With Saving Private Ryan, Spielberg rescues not only the summer season, he reinvents the "war movie," turning it into a parable, which like the biblical originals, has the power to shatter conventional wisdom and send us off in search of deeper truths.   By now you're probably familiar with the outlines of Rodat's plot which revolves around the attempt to rescue Private Ryan. His three brothers have been killed in combat; the rescue effort, led by Captain John Miller (Tom Hanks) is part public relations gambit, and part an act of misguided sentiment on the part of General George C. Marshall.  Hanks and his fellow rescuers are well aware of the potential folly of their mission: putting the lives of their entire unit at risk to rescue one man. And through their eyes we see, not only their personal dilemma, but the madness of warfare itself. Clearly the opening scene depicting the landing at Omaha beach contains some of  best film footage ever-made, of any subject.  The closing battle scene also ranks right up there. In between there are some smaller vignettes that will earn Kaminski an academy award nomination for sure, even if Saving Private Ryan does not sweep the field in 1999 as did Titanic in 1998.             

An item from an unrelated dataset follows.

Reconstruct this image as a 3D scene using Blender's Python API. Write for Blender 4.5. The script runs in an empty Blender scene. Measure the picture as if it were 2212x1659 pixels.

What makes me compare this film to a New Testament parable?  It tells a deceptively simple story, subject to a variety of interpretations, all of them touching upon the fundamential question of life's meaning and purpose. As the parables of Jesus took the circumstances and local conditions of his time and place as a backdrop, so does Saving Private Ryan, though the true screen against which this film is projected is not World War II, but rather the post-cold war world of the closing moments of this century of warfare.  Depite the flag waving and the sentiments projected by the World War II veteran and his family whose memories constitute a visual frame in which this movie is set, this film has an attitude, and it is distinctly post-modern. Missing here is the clear line of demarkation between good and evil, between heroism and cowardice, between right and wrong. In Saving Private Ryan, it is the American troops who are guilty of war crimes, gunning down the surrendering Germans, who, with one exception, are a faceless enemy.  The most effective killer among Captain Miller's men is sharpshooter Jackson (Barry Pepper), a Bible believing southerner who quotes from the Psalms as he picks off the enemy one-by-one. The young linguist, Corporal Upham (Jeremy Davies) intervenes to save one German captive, only to see the object of his mercy return to kill at least two of his comrades. What rules upon these killing fields, and in this European countryside, and the smoldering cities, is not a God of mercy, but the chaos, unrestrained violence, random suffering and death that is an inevitable part of warfare. This is a world where Chance is the King of Kings. And Spielberg is his prophet.

If there is any hope of redemption -- Spielberg holds out at least a hope that there is, even in the flawed mission that Captain Miller and his men finally do embrace -- it is a redemption that flows out of the very heart of Chaos.  Which may be the best hope that those of us who inhabit a thoroughly deconstructed world will ever know.  Five flames.